Here is a minimal example:

import numpy as np
import matplotlib.pyplot as plt

# generate some non-smooth example data
MESHSIZE = 10
REFINEMENT = 4*MESHSIZE
x = np.linspace(-MESHSIZE, MESHSIZE, REFINEMENT)
xv, yv = np.meshgrid(x, x)
xvf = xv.reshape(-1)
yvf = yv.reshape(-1)


def choppy_circle(x, y):
    inner = x.astype(int)**2+y.astype(int)**2 < 10.0
    return inner


# consider this the *actual* data given to me as-is
my_x = xvf
my_y = yvf
my_z = choppy_circle(xvf, yvf)

# need to visualize the contour that separates areas where
# my_z is True/False
plt.tricontour(my_x, my_y, my_z, levels=np.array([1.0-1e-3]))
plt.scatter(xv, yv, s=0.1)
plt.show()

This produces the following plot, which is faithful to the data, but not what I'm looking for:

How can I use the data given in my_x, my_y and my_z to construct a smoothed contour around the domain where my_z is True?

Something like this:

Answer 1

You can fit a spline to the contour. And make it as smooth as you want by picking the spline's smoothing parameter.
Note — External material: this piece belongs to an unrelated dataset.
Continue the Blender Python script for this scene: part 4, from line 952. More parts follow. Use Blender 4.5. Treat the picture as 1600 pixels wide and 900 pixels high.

First you obtain the boundary points

import functools
import itertools

mask = my_z.reshape(40,40)
mask &= functools.reduce(np.logical_or,[~np.roll(np.roll(mask, shift_x, 0),shift_y,1) 
                                            for shift_x,shift_y in itertools.product((-1,0,1),repeat=2)])
x,y = my_x[mask.reshape(-1)],my_y[mask.reshape(-1)]
plt.scatter(x,y)

Now we sort your points by the argument of the corresponding complex number. If you don't know what I mean by that it's the angle the point makes with the origin and the point (1,0). And fit a spline to it.

import scipy.interpolate as interpolate
import matplotlib.pyplot as plt

arr = np.array(sorted(zip(x,y), key=lambda x: cmath.phase(x[0]+1j*x[1])))
s=1

tck, u = interpolate.splprep([arr[:,0],arr[:,1]],per=1, s=s)
x_i, y_i = interpolate.splev(np.linspace(0, 1, 10**4), tck)
ax = plt.gca()
ax.plot(x_i, y_i)
ax.scatter(arr[:,0],arr[:,1])
ax.set_title(f"{s=}")
ax.set_aspect('equal')

The results look differently depending on s. I plotted it for a few for you:

Answer 2

You can use shapely to get the centroid and bounding box of your arbitrary shape, then plot a circle:

# […] same as previously

# get points
cs = plt.tricontour(my_x, my_y, my_z, levels=np.array([1.0-1e-3]))
v = cs.collections[0].get_paths()[0].vertices

from shapely.geometry import Polygon

# find centroid coordinates and bounding box
p = Polygon(v)
x,y =p.centroid.coords[0]
minx, miny, maxx, maxy = p.bounds

# plot circle
# depending on the data, one could also plot an ellipse or rectangle
r = max((maxx-minx)/2, (maxy-miny)/2)
circle = plt.Circle((x, y), r, color='r', fill=False)
plt.gca().add_patch(circle)

output:

Answer 3

Extracting the contour data like proposed in this answer and interpolating with splines as proposed by @user2640045 allows doing it for arbitrary contours:

# my_x, my_y, my_z as above...

# get contour data
cs = plt.tricontour(my_x, my_y, my_z, levels=np.array([1.0-1e-3]))
print(type(cs))

# process each contour
for contour in cs.collections[0].get_paths():
    vert = contour.vertices
    vert_x = vert[:, 0]
    vert_y = vert[:, 1]

    # plot contour
    plt.plot(vert_x, vert_y)

    # interpolate contour points
    s = 20
    tck, u = interpolate.splprep([vert_x, vert_y], per=1, s=s)
    x_interp, y_interp = interpolate.splev(np.linspace(0, 1, 10**3), tck)

    # plot interpolated contour
    plt.plot(x_interp, y_interp)

# plot grid
plt.scatter(xv, yv, s=0.1)

# display plot
plt.show()

The important bit is the loop header

for contour in cs.collections[0].get_paths():

where the x-y data of each contour line is obtained.